=== Supplied data ===

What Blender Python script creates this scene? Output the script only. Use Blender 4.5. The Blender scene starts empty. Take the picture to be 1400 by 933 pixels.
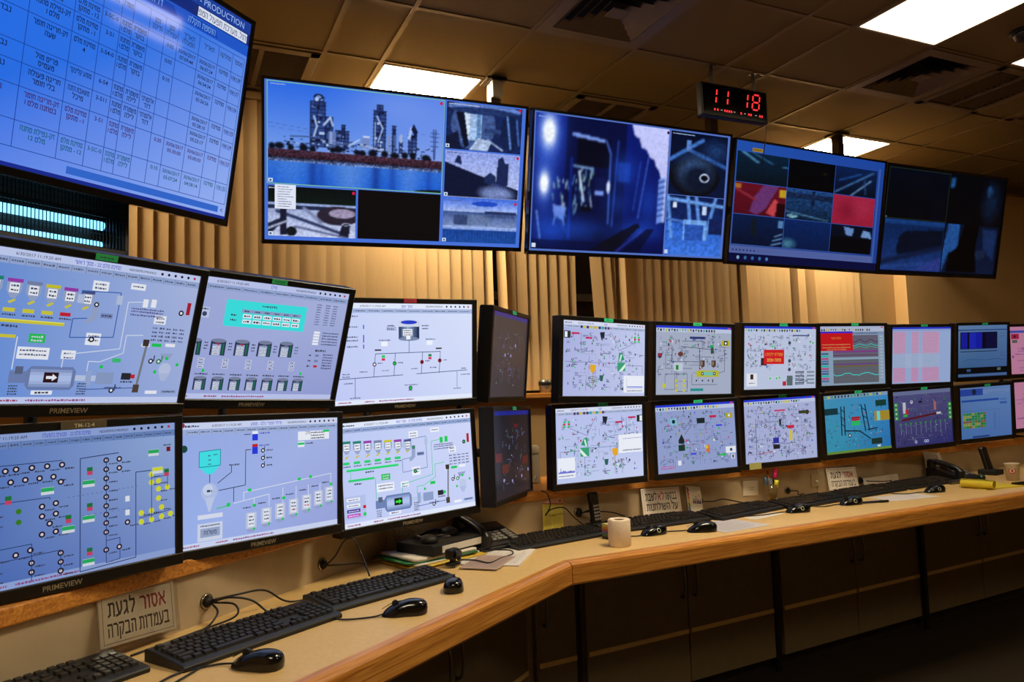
import bpy, bmesh, math, random
import numpy as np
from mathutils import Matrix, Vector

scene = bpy.context.scene
COL = scene.collection
rad = math.radians

# ------------------------------------------------------------------ camera
CAM = Vector((0.0, 0.0, 1.28))
yaw, pitch, roll = rad(24.57), rad(4.23), rad(-1.813)
fwd = Vector((math.sin(yaw) * math.cos(pitch), math.cos(yaw) * math.cos(pitch), math.sin(pitch)))
rgt = Vector((math.cos(yaw), -math.sin(yaw), 0))
upv = rgt.cross(fwd)
rgt, upv = (rgt * math.cos(roll) + upv * math.sin(roll)), (upv * math.cos(roll) - rgt * math.sin(roll))
cd = bpy.data.cameras.new('camera')
cd.sensor_width = 36.0
cd.lens = 36.0 * 1034.0 / 1400.0
cd.clip_start = 0.02
cam = bpy.data.objects.new('camera', cd)
cam.matrix_world = Matrix(((rgt.x, upv.x, -fwd.x, CAM.x), (rgt.y, upv.y, -fwd.y, CAM.y), (rgt.z, upv.z, -fwd.z, CAM.z), (0, 0, 0, 1)))
COL.objects.link(cam)
scene.camera = cam

# ------------------------------------------------------------------ world and exposure
world = bpy.data.worlds.new('world')
scene.world = world
world.use_nodes = True
world.node_tree.nodes['Background'].inputs[0].default_value = (0.02, 0.018, 0.015, 1)
world.node_tree.nodes['Background'].inputs[1].default_value = 0.3
vs = scene.view_settings
vs.view_transform = 'Standard'
vs.look = 'None'
vs.exposure = 0.0
vs.gamma = 1.0
vs.use_curve_mapping = False
# strength of each ceiling light panel (cell corner x, y -> emission)
PANEL_WARM = (1.0, 0.84, 0.58)
PANELS = [((-1.065, 3.82), 26.0, 'added ceiling light panel hidden in the corner behind the blue table screen'),  # hidden panel, added to brighten the left end of the blinds
          ((1.035, 3.82), 60.0, 'square ceiling light panel glowing white above the plant-camera screen'),
          ((4.335, 3.82), 60.0, 'square ceiling light panel crossed by the hanging pole above the nine-picture screen'),
          ((3.135, 2.02), 8.0, 'large bright ceiling light panel cut by the top edge of the picture'),
          ((4.335, 2.02), 5.0, 'ceiling light panel just showing at the upper right edge of the picture'),
          ((1.635, 1.42), 58.0, 'ceiling light panel over the bend of the desk, above the picture'),
          ((-.465, -0.38), 34.0, 'unseen fill panel added on the ceiling behind the camera'),  # added out of view, placed for frontal light on desk and cabinets
          ((3.135, -0.38), 18.0, 'unseen fill panel added on the ceiling to the side of the camera')]  # added out of view to light the backsplash from the front

# ------------------------------------------------------------------ helpers
def lin(c):
    return [((v / 255.0) / 12.92 if v / 255.0 <= 0.04045 else ((v / 255.0 + 0.055) / 1.055) ** 2.4) for v in c]

MATS = {}
def mat(name, rgb, rough=0.5, metal=0.0, var=0.05, scale=30.0, bump=0.0, spec=0.5, stretch=None):
    """plain procedural surface: base colour with a little noise variation and fine relief"""
    if name in MATS:
        return MATS[name]
    m = bpy.data.materials.new(name)
    m.use_nodes = True
    nt = m.node_tree
    b = nt.nodes['Principled BSDF']
    c = lin(rgb)
    tc = nt.nodes.new('ShaderNodeTexCoord')
    mp = nt.nodes.new('ShaderNodeMapping')
    nt.links.new(tc.outputs['Object'], mp.inputs[0])
    if stretch:
        mp.inputs['Scale'].default_value = stretch
    nz = nt.nodes.new('ShaderNodeTexNoise')
    nz.inputs['Scale'].default_value = scale
    nz.inputs['Detail'].default_value = 4
    nt.links.new(mp.outputs[0], nz.inputs['Vector'])
    rp = nt.nodes.new('ShaderNodeValToRGB')
    rp.color_ramp.elements[0].position = 0.3
    rp.color_ramp.elements[1].position = 0.7
    rp.color_ramp.elements[0].color = [max(0, v * (1 - var)) for v in c] + [1]
    rp.color_ramp.elements[1].color = [min(1, v * (1 + var)) for v in c] + [1]
    nt.links.new(nz.outputs['Fac'], rp.inputs[0])
    nt.links.new(rp.outputs[0], b.inputs['Base Color'])
    b.inputs['Roughness'].default_value = rough
    b.inputs['Metallic'].default_value = metal
    b.inputs['Specular IOR Level'].default_value = spec
    if bump:
        bp = nt.nodes.new('ShaderNodeBump')
        bp.inputs['Strength'].default_value = bump
        bp.inputs['Distance'].default_value = 0.002
        nt.links.new(nz.outputs['Fac'], bp.inputs['Height'])
        nt.links.new(bp.outputs[0], b.inputs['Normal'])
    MATS[name] = m
    return m

def wood(name, dark, light, rough=0.35, axis=(1.5, 40, 40), rot=0.0):
    if name in MATS:
        return MATS[name]
    m = bpy.data.materials.new(name)
    m.use_nodes = True
    nt = m.node_tree
    b = nt.nodes['Principled BSDF']
    tc = nt.nodes.new('ShaderNodeTexCoord')
    mp = nt.nodes.new('ShaderNodeMapping')
    mp.inputs['Scale'].default_value = axis
    nt.links.new(tc.outputs['Object'], mp.inputs[0])
    nz = nt.nodes.new('ShaderNodeTexNoise')
    nz.inputs['Scale'].default_value = 3.0
    nz.inputs['Detail'].default_value = 6
    nz.inputs['Distortion'].default_value = 1.2
    nt.links.new(mp.outputs[0], nz.inputs['Vector'])
    rp = nt.nodes.new('ShaderNodeValToRGB')
    rp.color_ramp.elements[0].position = 0.32
    rp.color_ramp.elements[1].position = 0.66
    rp.color_ramp.elements[0].color = lin(dark) + [1]
    rp.color_ramp.elements[1].color = lin(light) + [1]
    nt.links.new(nz.outputs['Fac'], rp.inputs[0])
    nt.links.new(rp.outputs[0], b.inputs['Base Color'])
    b.inputs['Roughness'].default_value = rough
    bp = nt.nodes.new('ShaderNodeBump')
    bp.inputs['Strength'].default_value = 0.15
    bp.inputs['Distance'].default_value = 0.001
    nt.links.new(nz.outputs['Fac'], bp.inputs['Height'])
    nt.links.new(bp.outputs[0], b.inputs['Normal'])
    MATS[name] = m
    return m

def glow(name, col, strength, sample=True):
    if name in MATS:
        return MATS[name]
    m = bpy.data.materials.new(name)
    m.use_nodes = True
    b = m.node_tree.nodes['Principled BSDF']
    b.inputs['Base Color'].default_value = (0.02, 0.02, 0.02, 1)
    b.inputs['Emission Color'].default_value = (*col, 1)
    b.inputs['Emission Strength'].default_value = strength
    if not sample:
        m.cycles.emission_sampling = 'NONE'
    MATS[name] = m
    return m

def screen_mat(name='lcd_picture', rough=0.22, strength=1.0, coat=0.3):
    """an LCD panel: the picture it shows is its emission, the front is dark gloss"""
    if name in MATS:
        return MATS[name]
    m = bpy.data.materials.new(name)
    m.use_nodes = True
    nt = m.node_tree
    b = nt.nodes['Principled BSDF']
    at = nt.nodes.new('ShaderNodeAttribute')
    at.attribute_name = 'Col'
    b.inputs['Base Color'].default_value = (0.004, 0.004, 0.005, 1)
    b.inputs['Roughness'].default_value = rough
    b.inputs['Specular IOR Level'].default_value = coat
    nt.links.new(at.outputs['Color'], b.inputs['Emission Color'])
    b.inputs['Emission Strength'].default_value = strength
    m.cycles.emission_sampling = 'NONE'
    MATS[name] = m
    return m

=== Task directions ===
Write out again every line above exactly as given; the pictures do not belong in the copy.

=== Solution to the problem ===
What Blender Python script creates this scene? Output the script only. Use Blender 4.5. The Blender scene starts empty. Take the picture to be 1400 by 933 pixels.
import bpy, bmesh, math, random
import numpy as np
from mathutils import Matrix, Vector

scene = bpy.context.scene
COL = scene.collection
rad = math.radians

# ------------------------------------------------------------------ camera
CAM = Vector((0.0, 0.0, 1.28))
yaw, pitch, roll = rad(24.57), rad(4.23), rad(-1.813)
fwd = Vector((math.sin(yaw) * math.cos(pitch), math.cos(yaw) * math.cos(pitch), math.sin(pitch)))
rgt = Vector((math.cos(yaw), -math.sin(yaw), 0))
upv = rgt.cross(fwd)
rgt, upv = (rgt * math.cos(roll) + upv * math.sin(roll)), (upv * math.cos(roll) - rgt * math.sin(roll))
cd = bpy.data.cameras.new('camera')
cd.sensor_width = 36.0
cd.lens = 36.0 * 1034.0 / 1400.0
cd.clip_start = 0.02
cam = bpy.data.objects.new('camera', cd)
cam.matrix_world = Matrix(((rgt.x, upv.x, -fwd.x, CAM.x), (rgt.y, upv.y, -fwd.y, CAM.y), (rgt.z, upv.z, -fwd.z, CAM.z), (0, 0, 0, 1)))
COL.objects.link(cam)
scene.camera = cam

# ------------------------------------------------------------------ world and exposure
world = bpy.data.worlds.new('world')
scene.world = world
world.use_nodes = True
world.node_tree.nodes['Background'].inputs[0].default_value = (0.02, 0.018, 0.015, 1)
world.node_tree.nodes['Background'].inputs[1].default_value = 0.3
vs = scene.view_settings
vs.view_transform = 'Standard'
vs.look = 'None'
vs.exposure = 0.0
vs.gamma = 1.0
vs.use_curve_mapping = False
# strength of each ceiling light panel (cell corner x, y -> emission)
PANEL_WARM = (1.0, 0.84, 0.58)
PANELS = [((-1.065, 3.82), 26.0, 'added ceiling light panel hidden in the corner behind the blue table screen'),  # hidden panel, added to brighten the left end of the blinds
          ((1.035, 3.82), 60.0, 'square ceiling light panel glowing white above the plant-camera screen'),
          ((4.335, 3.82), 60.0, 'square ceiling light panel crossed by the hanging pole above the nine-picture screen'),
          ((3.135, 2.02), 8.0, 'large bright ceiling light panel cut by the top edge of the picture'),
          ((4.335, 2.02), 5.0, 'ceiling light panel just showing at the upper right edge of the picture'),
          ((1.635, 1.42), 58.0, 'ceiling light panel over the bend of the desk, above the picture'),
          ((-.465, -0.38), 34.0, 'unseen fill panel added on the ceiling behind the camera'),  # added out of view, placed for frontal light on desk and cabinets
          ((3.135, -0.38), 18.0, 'unseen fill panel added on the ceiling to the side of the camera')]  # added out of view to light the backsplash from the front

# ------------------------------------------------------------------ helpers
def lin(c):
    return [((v / 255.0) / 12.92 if v / 255.0 <= 0.04045 else ((v / 255.0 + 0.055) / 1.055) ** 2.4) for v in c]

MATS = {}
def mat(name, rgb, rough=0.5, metal=0.0, var=0.05, scale=30.0, bump=0.0, spec=0.5, stretch=None):
    """plain procedural surface: base colour with a little noise variation and fine relief"""
    if name in MATS:
        return MATS[name]
    m = bpy.data.materials.new(name)
    m.use_nodes = True
    nt = m.node_tree
    b = nt.nodes['Principled BSDF']
    c = lin(rgb)
    tc = nt.nodes.new('ShaderNodeTexCoord')
    mp = nt.nodes.new('ShaderNodeMapping')
    nt.links.new(tc.outputs['Object'], mp.inputs[0])
    if stretch:
        mp.inputs['Scale'].default_value = stretch
    nz = nt.nodes.new('ShaderNodeTexNoise')
    nz.inputs['Scale'].default_value = scale
    nz.inputs['Detail'].default_value = 4
    nt.links.new(mp.outputs[0], nz.inputs['Vector'])
    rp = nt.nodes.new('ShaderNodeValToRGB')
    rp.color_ramp.elements[0].position = 0.3
    rp.color_ramp.elements[1].position = 0.7
    rp.color_ramp.elements[0].color = [max(0, v * (1 - var)) for v in c] + [1]
    rp.color_ramp.elements[1].color = [min(1, v * (1 + var)) for v in c] + [1]
    nt.links.new(nz.outputs['Fac'], rp.inputs[0])
    nt.links.new(rp.outputs[0], b.inputs['Base Color'])
    b.inputs['Roughness'].default_value = rough
    b.inputs['Metallic'].default_value = metal
    b.inputs['Specular IOR Level'].default_value = spec
    if bump:
        bp = nt.nodes.new('ShaderNodeBump')
        bp.inputs['Strength'].default_value = bump
        bp.inputs['Distance'].default_value = 0.002
        nt.links.new(nz.outputs['Fac'], bp.inputs['Height'])
        nt.links.new(bp.outputs[0], b.inputs['Normal'])
    MATS[name] = m
    return m

def wood(name, dark, light, rough=0.35, axis=(1.5, 40, 40), rot=0.0):
    if name in MATS:
        return MATS[name]
    m = bpy.data.materials.new(name)
    m.use_nodes = True
    nt = m.node_tree
    b = nt.nodes['Principled BSDF']
    tc = nt.nodes.new('ShaderNodeTexCoord')
    mp = nt.nodes.new('ShaderNodeMapping')
    mp.inputs['Scale'].default_value = axis
    nt.links.new(tc.outputs['Object'], mp.inputs[0])
    nz = nt.nodes.new('ShaderNodeTexNoise')
    nz.inputs['Scale'].default_value = 3.0
    nz.inputs['Detail'].default_value = 6
    nz.inputs['Distortion'].default_value = 1.2
    nt.links.new(mp.outputs[0], nz.inputs['Vector'])
    rp = nt.nodes.new('ShaderNodeValToRGB')
    rp.color_ramp.elements[0].position = 0.32
    rp.color_ramp.elements[1].position = 0.66
    rp.color_ramp.elements[0].color = lin(dark) + [1]
    rp.color_ramp.elements[1].color = lin(light) + [1]
    nt.links.new(nz.outputs['Fac'], rp.inputs[0])
    nt.links.new(rp.outputs[0], b.inputs['Base Color'])
    b.inputs['Roughness'].default_value = rough
    bp = nt.nodes.new('ShaderNodeBump')
    bp.inputs['Strength'].default_value = 0.15
    bp.inputs['Distance'].default_value = 0.001
    nt.links.new(nz.outputs['Fac'], bp.inputs['Height'])
    nt.links.new(bp.outputs[0], b.inputs['Normal'])
    MATS[name] = m
    return m

def glow(name, col, strength, sample=True):
    if name in MATS:
        return MATS[name]
    m = bpy.data.materials.new(name)
    m.use_nodes = True
    b = m.node_tree.nodes['Principled BSDF']
    b.inputs['Base Color'].default_value = (0.02, 0.02, 0.02, 1)
    b.inputs['Emission Color'].default_value = (*col, 1)
    b.inputs['Emission Strength'].default_value = strength
    if not sample:
        m.cycles.emission_sampling = 'NONE'
    MATS[name] = m
    return m

def screen_mat(name='lcd_picture', rough=0.22, strength=1.0, coat=0.3):
    """an LCD panel: the picture it shows is its emission, the front is dark gloss"""
    if name in MATS:
        return MATS[name]
    m = bpy.data.materials.new(name)
    m.use_nodes = True
    nt = m.node_tree
    b = nt.nodes['Principled BSDF']
    at = nt.nodes.new('ShaderNodeAttribute')
    at.attribute_name = 'Col'
    b.inputs['Base Color'].default_value = (0.004, 0.004, 0.005, 1)
    b.inputs['Roughness'].default_value = rough
    b.inputs['Specular IOR Level'].default_value = coat
    nt.links.new(at.outputs['Color'], b.inputs['Emission Color'])
    b.inputs['Emission Strength'].default_value = strength
    m.cycles.emission_sampling = 'NONE'
    MATS[name] = m
    return m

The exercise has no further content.